_Stated exercise_.
Transcribe every line exactly. Leave the pictures behind.
------------------------
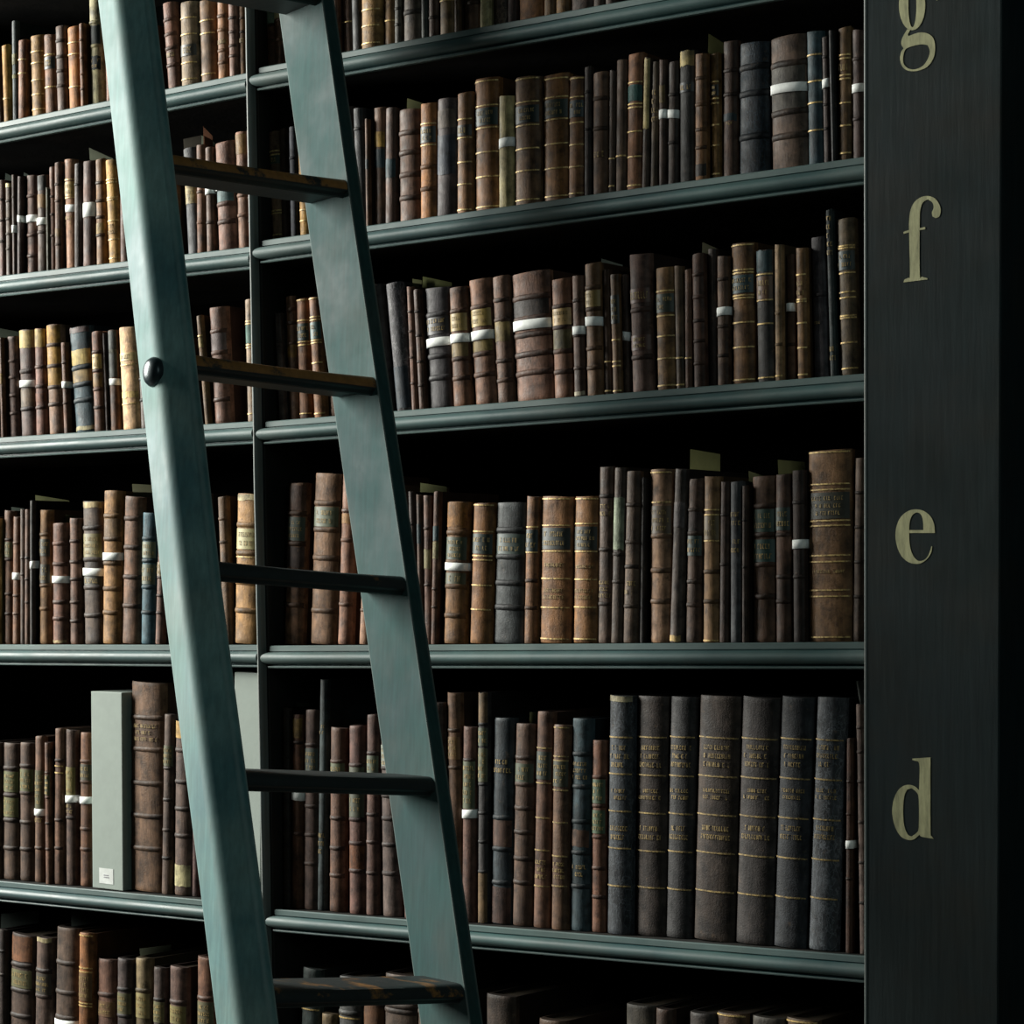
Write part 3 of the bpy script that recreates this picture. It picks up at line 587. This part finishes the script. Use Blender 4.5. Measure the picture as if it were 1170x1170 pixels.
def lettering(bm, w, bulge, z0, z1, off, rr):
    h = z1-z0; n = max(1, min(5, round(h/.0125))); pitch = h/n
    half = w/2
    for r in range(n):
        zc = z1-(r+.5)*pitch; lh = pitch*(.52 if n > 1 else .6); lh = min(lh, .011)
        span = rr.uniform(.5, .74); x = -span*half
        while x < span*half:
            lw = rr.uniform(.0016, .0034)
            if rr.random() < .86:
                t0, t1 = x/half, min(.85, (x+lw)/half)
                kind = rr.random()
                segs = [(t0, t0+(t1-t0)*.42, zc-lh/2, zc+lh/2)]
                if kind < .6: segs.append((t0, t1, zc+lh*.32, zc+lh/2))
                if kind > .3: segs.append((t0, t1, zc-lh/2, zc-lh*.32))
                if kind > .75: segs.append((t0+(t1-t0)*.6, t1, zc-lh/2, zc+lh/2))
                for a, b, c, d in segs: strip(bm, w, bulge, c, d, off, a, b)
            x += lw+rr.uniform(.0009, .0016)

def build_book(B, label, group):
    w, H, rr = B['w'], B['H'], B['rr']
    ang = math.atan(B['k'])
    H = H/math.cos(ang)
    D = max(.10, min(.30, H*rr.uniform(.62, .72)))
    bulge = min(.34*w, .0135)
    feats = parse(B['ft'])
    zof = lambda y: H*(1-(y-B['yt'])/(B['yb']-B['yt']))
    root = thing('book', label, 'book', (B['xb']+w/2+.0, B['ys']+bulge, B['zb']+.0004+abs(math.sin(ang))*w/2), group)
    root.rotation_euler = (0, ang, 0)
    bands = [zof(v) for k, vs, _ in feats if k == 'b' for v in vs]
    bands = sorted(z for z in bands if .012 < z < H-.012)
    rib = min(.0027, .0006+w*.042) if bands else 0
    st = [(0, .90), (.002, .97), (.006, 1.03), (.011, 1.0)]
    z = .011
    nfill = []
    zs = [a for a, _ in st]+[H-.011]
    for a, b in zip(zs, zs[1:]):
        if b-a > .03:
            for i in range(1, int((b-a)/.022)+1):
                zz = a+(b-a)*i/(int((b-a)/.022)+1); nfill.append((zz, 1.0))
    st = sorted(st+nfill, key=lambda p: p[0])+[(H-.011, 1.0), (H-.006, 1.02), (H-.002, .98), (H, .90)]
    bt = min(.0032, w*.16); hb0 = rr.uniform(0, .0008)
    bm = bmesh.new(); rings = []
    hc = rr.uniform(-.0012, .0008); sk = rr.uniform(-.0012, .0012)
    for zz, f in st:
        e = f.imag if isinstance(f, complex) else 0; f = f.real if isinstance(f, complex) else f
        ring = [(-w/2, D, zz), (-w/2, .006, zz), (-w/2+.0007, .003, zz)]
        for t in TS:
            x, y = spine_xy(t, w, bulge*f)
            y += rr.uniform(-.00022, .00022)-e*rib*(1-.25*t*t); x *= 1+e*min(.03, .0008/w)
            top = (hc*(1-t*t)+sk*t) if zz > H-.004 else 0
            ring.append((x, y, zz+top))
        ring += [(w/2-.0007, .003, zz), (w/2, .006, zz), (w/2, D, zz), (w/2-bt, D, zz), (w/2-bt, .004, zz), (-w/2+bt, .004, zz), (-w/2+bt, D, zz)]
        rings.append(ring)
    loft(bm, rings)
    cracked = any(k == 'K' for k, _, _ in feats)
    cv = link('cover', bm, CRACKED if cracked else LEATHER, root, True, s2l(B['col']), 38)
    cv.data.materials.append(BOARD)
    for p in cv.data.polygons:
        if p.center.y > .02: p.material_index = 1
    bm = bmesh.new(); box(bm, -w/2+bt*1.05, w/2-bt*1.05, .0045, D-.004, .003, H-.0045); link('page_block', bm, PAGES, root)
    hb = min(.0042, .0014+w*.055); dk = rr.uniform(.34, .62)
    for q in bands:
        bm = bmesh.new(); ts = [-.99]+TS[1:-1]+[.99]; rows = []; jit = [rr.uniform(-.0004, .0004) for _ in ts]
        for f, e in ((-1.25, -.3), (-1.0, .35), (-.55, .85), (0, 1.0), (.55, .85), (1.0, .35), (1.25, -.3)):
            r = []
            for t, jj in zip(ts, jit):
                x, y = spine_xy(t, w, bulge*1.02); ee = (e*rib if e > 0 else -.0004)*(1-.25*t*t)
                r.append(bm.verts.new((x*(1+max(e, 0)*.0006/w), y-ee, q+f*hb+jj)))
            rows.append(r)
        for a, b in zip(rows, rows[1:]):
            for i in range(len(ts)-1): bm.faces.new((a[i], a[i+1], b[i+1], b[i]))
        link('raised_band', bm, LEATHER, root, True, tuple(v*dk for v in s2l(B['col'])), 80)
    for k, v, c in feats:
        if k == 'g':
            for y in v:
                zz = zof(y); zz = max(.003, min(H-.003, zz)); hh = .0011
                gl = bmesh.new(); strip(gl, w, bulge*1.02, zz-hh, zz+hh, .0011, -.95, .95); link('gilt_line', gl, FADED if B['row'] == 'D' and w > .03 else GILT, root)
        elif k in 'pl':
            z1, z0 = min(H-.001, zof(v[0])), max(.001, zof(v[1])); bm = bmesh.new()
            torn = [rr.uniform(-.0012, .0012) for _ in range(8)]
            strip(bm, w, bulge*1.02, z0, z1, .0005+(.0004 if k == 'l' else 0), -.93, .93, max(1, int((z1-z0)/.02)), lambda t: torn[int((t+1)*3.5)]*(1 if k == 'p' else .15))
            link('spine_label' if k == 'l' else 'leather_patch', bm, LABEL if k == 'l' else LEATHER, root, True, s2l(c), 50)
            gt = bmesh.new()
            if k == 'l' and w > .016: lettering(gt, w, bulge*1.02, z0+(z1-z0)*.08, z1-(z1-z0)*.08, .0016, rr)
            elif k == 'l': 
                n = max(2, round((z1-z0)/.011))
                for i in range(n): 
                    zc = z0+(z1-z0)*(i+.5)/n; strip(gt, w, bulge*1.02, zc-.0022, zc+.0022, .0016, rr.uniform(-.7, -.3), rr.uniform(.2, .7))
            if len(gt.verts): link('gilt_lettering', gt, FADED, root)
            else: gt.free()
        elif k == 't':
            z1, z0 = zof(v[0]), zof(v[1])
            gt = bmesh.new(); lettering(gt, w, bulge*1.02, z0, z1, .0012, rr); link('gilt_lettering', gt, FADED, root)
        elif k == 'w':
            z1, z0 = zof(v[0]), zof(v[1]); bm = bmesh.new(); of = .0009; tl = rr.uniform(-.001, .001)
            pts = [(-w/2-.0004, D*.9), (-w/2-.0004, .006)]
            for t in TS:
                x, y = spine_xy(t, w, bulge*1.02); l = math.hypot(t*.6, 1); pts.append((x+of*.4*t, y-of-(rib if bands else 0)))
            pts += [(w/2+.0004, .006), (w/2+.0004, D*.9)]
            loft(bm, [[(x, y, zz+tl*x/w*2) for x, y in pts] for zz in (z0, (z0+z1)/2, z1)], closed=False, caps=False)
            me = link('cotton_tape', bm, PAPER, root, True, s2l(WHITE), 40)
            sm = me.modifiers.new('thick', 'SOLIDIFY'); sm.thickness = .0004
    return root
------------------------
_Correct result_.
Write part 3 of the bpy script that recreates this picture. It picks up at line 587. This part finishes the script. Use Blender 4.5. Measure the picture as if it were 1170x1170 pixels.
def lettering(bm, w, bulge, z0, z1, off, rr):
    h = z1-z0; n = max(1, min(5, round(h/.0125))); pitch = h/n
    half = w/2
    for r in range(n):
        zc = z1-(r+.5)*pitch; lh = pitch*(.52 if n > 1 else .6); lh = min(lh, .011)
        span = rr.uniform(.5, .74); x = -span*half
        while x < span*half:
            lw = rr.uniform(.0016, .0034)
            if rr.random() < .86:
                t0, t1 = x/half, min(.85, (x+lw)/half)
                kind = rr.random()
                segs = [(t0, t0+(t1-t0)*.42, zc-lh/2, zc+lh/2)]
                if kind < .6: segs.append((t0, t1, zc+lh*.32, zc+lh/2))
                if kind > .3: segs.append((t0, t1, zc-lh/2, zc-lh*.32))
                if kind > .75: segs.append((t0+(t1-t0)*.6, t1, zc-lh/2, zc+lh/2))
                for a, b, c, d in segs: strip(bm, w, bulge, c, d, off, a, b)
            x += lw+rr.uniform(.0009, .0016)

def build_book(B, label, group):
    w, H, rr = B['w'], B['H'], B['rr']
    ang = math.atan(B['k'])
    H = H/math.cos(ang)
    D = max(.10, min(.30, H*rr.uniform(.62, .72)))
    bulge = min(.34*w, .0135)
    feats = parse(B['ft'])
    zof = lambda y: H*(1-(y-B['yt'])/(B['yb']-B['yt']))
    root = thing('book', label, 'book', (B['xb']+w/2+.0, B['ys']+bulge, B['zb']+.0004+abs(math.sin(ang))*w/2), group)
    root.rotation_euler = (0, ang, 0)
    bands = [zof(v) for k, vs, _ in feats if k == 'b' for v in vs]
    bands = sorted(z for z in bands if .012 < z < H-.012)
    rib = min(.0027, .0006+w*.042) if bands else 0
    st = [(0, .90), (.002, .97), (.006, 1.03), (.011, 1.0)]
    z = .011
    nfill = []
    zs = [a for a, _ in st]+[H-.011]
    for a, b in zip(zs, zs[1:]):
        if b-a > .03:
            for i in range(1, int((b-a)/.022)+1):
                zz = a+(b-a)*i/(int((b-a)/.022)+1); nfill.append((zz, 1.0))
    st = sorted(st+nfill, key=lambda p: p[0])+[(H-.011, 1.0), (H-.006, 1.02), (H-.002, .98), (H, .90)]
    bt = min(.0032, w*.16); hb0 = rr.uniform(0, .0008)
    bm = bmesh.new(); rings = []
    hc = rr.uniform(-.0012, .0008); sk = rr.uniform(-.0012, .0012)
    for zz, f in st:
        e = f.imag if isinstance(f, complex) else 0; f = f.real if isinstance(f, complex) else f
        ring = [(-w/2, D, zz), (-w/2, .006, zz), (-w/2+.0007, .003, zz)]
        for t in TS:
            x, y = spine_xy(t, w, bulge*f)
            y += rr.uniform(-.00022, .00022)-e*rib*(1-.25*t*t); x *= 1+e*min(.03, .0008/w)
            top = (hc*(1-t*t)+sk*t) if zz > H-.004 else 0
            ring.append((x, y, zz+top))
        ring += [(w/2-.0007, .003, zz), (w/2, .006, zz), (w/2, D, zz), (w/2-bt, D, zz), (w/2-bt, .004, zz), (-w/2+bt, .004, zz), (-w/2+bt, D, zz)]
        rings.append(ring)
    loft(bm, rings)
    cracked = any(k == 'K' for k, _, _ in feats)
    cv = link('cover', bm, CRACKED if cracked else LEATHER, root, True, s2l(B['col']), 38)
    cv.data.materials.append(BOARD)
    for p in cv.data.polygons:
        if p.center.y > .02: p.material_index = 1
    bm = bmesh.new(); box(bm, -w/2+bt*1.05, w/2-bt*1.05, .0045, D-.004, .003, H-.0045); link('page_block', bm, PAGES, root)
    hb = min(.0042, .0014+w*.055); dk = rr.uniform(.34, .62)
    for q in bands:
        bm = bmesh.new(); ts = [-.99]+TS[1:-1]+[.99]; rows = []; jit = [rr.uniform(-.0004, .0004) for _ in ts]
        for f, e in ((-1.25, -.3), (-1.0, .35), (-.55, .85), (0, 1.0), (.55, .85), (1.0, .35), (1.25, -.3)):
            r = []
            for t, jj in zip(ts, jit):
                x, y = spine_xy(t, w, bulge*1.02); ee = (e*rib if e > 0 else -.0004)*(1-.25*t*t)
                r.append(bm.verts.new((x*(1+max(e, 0)*.0006/w), y-ee, q+f*hb+jj)))
            rows.append(r)
        for a, b in zip(rows, rows[1:]):
            for i in range(len(ts)-1): bm.faces.new((a[i], a[i+1], b[i+1], b[i]))
        link('raised_band', bm, LEATHER, root, True, tuple(v*dk for v in s2l(B['col'])), 80)
    for k, v, c in feats:
        if k == 'g':
            for y in v:
                zz = zof(y); zz = max(.003, min(H-.003, zz)); hh = .0011
                gl = bmesh.new(); strip(gl, w, bulge*1.02, zz-hh, zz+hh, .0011, -.95, .95); link('gilt_line', gl, FADED if B['row'] == 'D' and w > .03 else GILT, root)
        elif k in 'pl':
            z1, z0 = min(H-.001, zof(v[0])), max(.001, zof(v[1])); bm = bmesh.new()
            torn = [rr.uniform(-.0012, .0012) for _ in range(8)]
            strip(bm, w, bulge*1.02, z0, z1, .0005+(.0004 if k == 'l' else 0), -.93, .93, max(1, int((z1-z0)/.02)), lambda t: torn[int((t+1)*3.5)]*(1 if k == 'p' else .15))
            link('spine_label' if k == 'l' else 'leather_patch', bm, LABEL if k == 'l' else LEATHER, root, True, s2l(c), 50)
            gt = bmesh.new()
            if k == 'l' and w > .016: lettering(gt, w, bulge*1.02, z0+(z1-z0)*.08, z1-(z1-z0)*.08, .0016, rr)
            elif k == 'l': 
                n = max(2, round((z1-z0)/.011))
                for i in range(n): 
                    zc = z0+(z1-z0)*(i+.5)/n; strip(gt, w, bulge*1.02, zc-.0022, zc+.0022, .0016, rr.uniform(-.7, -.3), rr.uniform(.2, .7))
            if len(gt.verts): link('gilt_lettering', gt, FADED, root)
            else: gt.free()
        elif k == 't':
            z1, z0 = zof(v[0]), zof(v[1])
            gt = bmesh.new(); lettering(gt, w, bulge*1.02, z0, z1, .0012, rr); link('gilt_lettering', gt, FADED, root)
        elif k == 'w':
            z1, z0 = zof(v[0]), zof(v[1]); bm = bmesh.new(); of = .0009; tl = rr.uniform(-.001, .001)
            pts = [(-w/2-.0004, D*.9), (-w/2-.0004, .006)]
            for t in TS:
                x, y = spine_xy(t, w, bulge*1.02); l = math.hypot(t*.6, 1); pts.append((x+of*.4*t, y-of-(rib if bands else 0)))
            pts += [(w/2+.0004, .006), (w/2+.0004, D*.9)]
            loft(bm, [[(x, y, zz+tl*x/w*2) for x, y in pts] for zz in (z0, (z0+z1)/2, z1)], closed=False, caps=False)
            me = link('cotton_tape', bm, PAPER, root, True, s2l(WHITE), 40)
            sm = me.modifiers.new('thick', 'SOLIDIFY'); sm.thickness = .0004
    return root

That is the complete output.